■ Collected material ■
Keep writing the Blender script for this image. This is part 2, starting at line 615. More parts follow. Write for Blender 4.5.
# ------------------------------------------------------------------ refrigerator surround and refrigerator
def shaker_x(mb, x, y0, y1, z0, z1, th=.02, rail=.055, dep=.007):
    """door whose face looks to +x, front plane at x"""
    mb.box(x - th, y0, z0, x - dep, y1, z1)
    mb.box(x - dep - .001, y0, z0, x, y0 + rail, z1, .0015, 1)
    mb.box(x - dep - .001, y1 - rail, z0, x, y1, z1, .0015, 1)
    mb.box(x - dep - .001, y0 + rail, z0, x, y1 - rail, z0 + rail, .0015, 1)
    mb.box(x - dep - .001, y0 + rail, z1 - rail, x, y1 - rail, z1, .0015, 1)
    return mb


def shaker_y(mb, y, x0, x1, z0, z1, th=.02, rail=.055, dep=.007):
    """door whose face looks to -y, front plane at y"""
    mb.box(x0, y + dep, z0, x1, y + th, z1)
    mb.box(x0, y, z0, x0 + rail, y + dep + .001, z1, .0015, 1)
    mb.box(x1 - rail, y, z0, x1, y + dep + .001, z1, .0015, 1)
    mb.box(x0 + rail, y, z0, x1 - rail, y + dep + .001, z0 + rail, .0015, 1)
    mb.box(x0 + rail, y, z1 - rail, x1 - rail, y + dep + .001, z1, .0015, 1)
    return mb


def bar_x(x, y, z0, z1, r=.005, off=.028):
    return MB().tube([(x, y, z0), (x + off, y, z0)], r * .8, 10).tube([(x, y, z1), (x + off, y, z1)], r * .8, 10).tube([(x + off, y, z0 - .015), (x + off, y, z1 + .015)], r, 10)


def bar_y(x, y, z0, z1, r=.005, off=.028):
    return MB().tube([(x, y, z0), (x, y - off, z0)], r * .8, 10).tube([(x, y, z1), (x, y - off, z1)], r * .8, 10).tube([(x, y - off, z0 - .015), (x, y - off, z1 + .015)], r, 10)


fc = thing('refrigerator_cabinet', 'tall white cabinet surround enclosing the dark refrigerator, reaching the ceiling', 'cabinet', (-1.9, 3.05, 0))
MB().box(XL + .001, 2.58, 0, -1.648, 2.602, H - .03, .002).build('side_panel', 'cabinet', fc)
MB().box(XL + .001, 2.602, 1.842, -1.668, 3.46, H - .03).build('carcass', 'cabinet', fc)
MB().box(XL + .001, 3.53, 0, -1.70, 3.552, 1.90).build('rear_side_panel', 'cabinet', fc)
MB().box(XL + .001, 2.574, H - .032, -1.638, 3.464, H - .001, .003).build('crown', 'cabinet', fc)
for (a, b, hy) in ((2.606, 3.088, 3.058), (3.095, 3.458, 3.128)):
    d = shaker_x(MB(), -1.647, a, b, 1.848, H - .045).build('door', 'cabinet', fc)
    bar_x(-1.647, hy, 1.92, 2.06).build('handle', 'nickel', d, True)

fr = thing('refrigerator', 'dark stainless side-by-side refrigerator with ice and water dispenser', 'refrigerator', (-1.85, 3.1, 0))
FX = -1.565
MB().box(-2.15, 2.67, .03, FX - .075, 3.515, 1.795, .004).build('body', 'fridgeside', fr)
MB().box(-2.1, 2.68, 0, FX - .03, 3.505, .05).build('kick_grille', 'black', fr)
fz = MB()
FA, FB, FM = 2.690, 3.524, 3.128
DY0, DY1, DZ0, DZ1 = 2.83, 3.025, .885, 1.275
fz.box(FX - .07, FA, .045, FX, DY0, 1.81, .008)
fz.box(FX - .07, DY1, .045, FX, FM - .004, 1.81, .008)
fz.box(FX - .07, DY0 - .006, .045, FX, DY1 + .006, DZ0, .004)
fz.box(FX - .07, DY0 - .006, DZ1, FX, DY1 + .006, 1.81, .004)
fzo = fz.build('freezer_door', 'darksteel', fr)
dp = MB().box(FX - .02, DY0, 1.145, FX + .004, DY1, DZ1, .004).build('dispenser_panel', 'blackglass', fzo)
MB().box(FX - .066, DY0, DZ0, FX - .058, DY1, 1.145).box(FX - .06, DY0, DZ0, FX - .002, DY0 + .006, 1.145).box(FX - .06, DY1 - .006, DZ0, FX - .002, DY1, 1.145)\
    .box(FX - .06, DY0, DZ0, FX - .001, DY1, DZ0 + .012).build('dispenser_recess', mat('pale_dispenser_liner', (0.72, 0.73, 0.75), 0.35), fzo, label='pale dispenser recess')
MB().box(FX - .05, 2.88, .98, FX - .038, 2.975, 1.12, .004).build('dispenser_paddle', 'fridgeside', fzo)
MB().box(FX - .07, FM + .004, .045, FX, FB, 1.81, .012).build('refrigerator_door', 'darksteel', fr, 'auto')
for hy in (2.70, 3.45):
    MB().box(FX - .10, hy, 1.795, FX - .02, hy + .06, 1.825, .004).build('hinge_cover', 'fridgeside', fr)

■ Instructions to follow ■
Give the material above again, word for word.

■ Final answer ■
Keep writing the Blender script for this image. This is part 2, starting at line 615. More parts follow. Write for Blender 4.5.
# ------------------------------------------------------------------ refrigerator surround and refrigerator
def shaker_x(mb, x, y0, y1, z0, z1, th=.02, rail=.055, dep=.007):
    """door whose face looks to +x, front plane at x"""
    mb.box(x - th, y0, z0, x - dep, y1, z1)
    mb.box(x - dep - .001, y0, z0, x, y0 + rail, z1, .0015, 1)
    mb.box(x - dep - .001, y1 - rail, z0, x, y1, z1, .0015, 1)
    mb.box(x - dep - .001, y0 + rail, z0, x, y1 - rail, z0 + rail, .0015, 1)
    mb.box(x - dep - .001, y0 + rail, z1 - rail, x, y1 - rail, z1, .0015, 1)
    return mb


def shaker_y(mb, y, x0, x1, z0, z1, th=.02, rail=.055, dep=.007):
    """door whose face looks to -y, front plane at y"""
    mb.box(x0, y + dep, z0, x1, y + th, z1)
    mb.box(x0, y, z0, x0 + rail, y + dep + .001, z1, .0015, 1)
    mb.box(x1 - rail, y, z0, x1, y + dep + .001, z1, .0015, 1)
    mb.box(x0 + rail, y, z0, x1 - rail, y + dep + .001, z0 + rail, .0015, 1)
    mb.box(x0 + rail, y, z1 - rail, x1 - rail, y + dep + .001, z1, .0015, 1)
    return mb


def bar_x(x, y, z0, z1, r=.005, off=.028):
    return MB().tube([(x, y, z0), (x + off, y, z0)], r * .8, 10).tube([(x, y, z1), (x + off, y, z1)], r * .8, 10).tube([(x + off, y, z0 - .015), (x + off, y, z1 + .015)], r, 10)


def bar_y(x, y, z0, z1, r=.005, off=.028):
    return MB().tube([(x, y, z0), (x, y - off, z0)], r * .8, 10).tube([(x, y, z1), (x, y - off, z1)], r * .8, 10).tube([(x, y - off, z0 - .015), (x, y - off, z1 + .015)], r, 10)


fc = thing('refrigerator_cabinet', 'tall white cabinet surround enclosing the dark refrigerator, reaching the ceiling', 'cabinet', (-1.9, 3.05, 0))
MB().box(XL + .001, 2.58, 0, -1.648, 2.602, H - .03, .002).build('side_panel', 'cabinet', fc)
MB().box(XL + .001, 2.602, 1.842, -1.668, 3.46, H - .03).build('carcass', 'cabinet', fc)
MB().box(XL + .001, 3.53, 0, -1.70, 3.552, 1.90).build('rear_side_panel', 'cabinet', fc)
MB().box(XL + .001, 2.574, H - .032, -1.638, 3.464, H - .001, .003).build('crown', 'cabinet', fc)
for (a, b, hy) in ((2.606, 3.088, 3.058), (3.095, 3.458, 3.128)):
    d = shaker_x(MB(), -1.647, a, b, 1.848, H - .045).build('door', 'cabinet', fc)
    bar_x(-1.647, hy, 1.92, 2.06).build('handle', 'nickel', d, True)

fr = thing('refrigerator', 'dark stainless side-by-side refrigerator with ice and water dispenser', 'refrigerator', (-1.85, 3.1, 0))
FX = -1.565
MB().box(-2.15, 2.67, .03, FX - .075, 3.515, 1.795, .004).build('body', 'fridgeside', fr)
MB().box(-2.1, 2.68, 0, FX - .03, 3.505, .05).build('kick_grille', 'black', fr)
fz = MB()
FA, FB, FM = 2.690, 3.524, 3.128
DY0, DY1, DZ0, DZ1 = 2.83, 3.025, .885, 1.275
fz.box(FX - .07, FA, .045, FX, DY0, 1.81, .008)
fz.box(FX - .07, DY1, .045, FX, FM - .004, 1.81, .008)
fz.box(FX - .07, DY0 - .006, .045, FX, DY1 + .006, DZ0, .004)
fz.box(FX - .07, DY0 - .006, DZ1, FX, DY1 + .006, 1.81, .004)
fzo = fz.build('freezer_door', 'darksteel', fr)
dp = MB().box(FX - .02, DY0, 1.145, FX + .004, DY1, DZ1, .004).build('dispenser_panel', 'blackglass', fzo)
MB().box(FX - .066, DY0, DZ0, FX - .058, DY1, 1.145).box(FX - .06, DY0, DZ0, FX - .002, DY0 + .006, 1.145).box(FX - .06, DY1 - .006, DZ0, FX - .002, DY1, 1.145)\
    .box(FX - .06, DY0, DZ0, FX - .001, DY1, DZ0 + .012).build('dispenser_recess', mat('pale_dispenser_liner', (0.72, 0.73, 0.75), 0.35), fzo, label='pale dispenser recess')
MB().box(FX - .05, 2.88, .98, FX - .038, 2.975, 1.12, .004).build('dispenser_paddle', 'fridgeside', fzo)
MB().box(FX - .07, FM + .004, .045, FX, FB, 1.81, .012).build('refrigerator_door', 'darksteel', fr, 'auto')
for hy in (2.70, 3.45):
    MB().box(FX - .10, hy, 1.795, FX - .02, hy + .06, 1.825, .004).build('hinge_cover', 'fridgeside', fr)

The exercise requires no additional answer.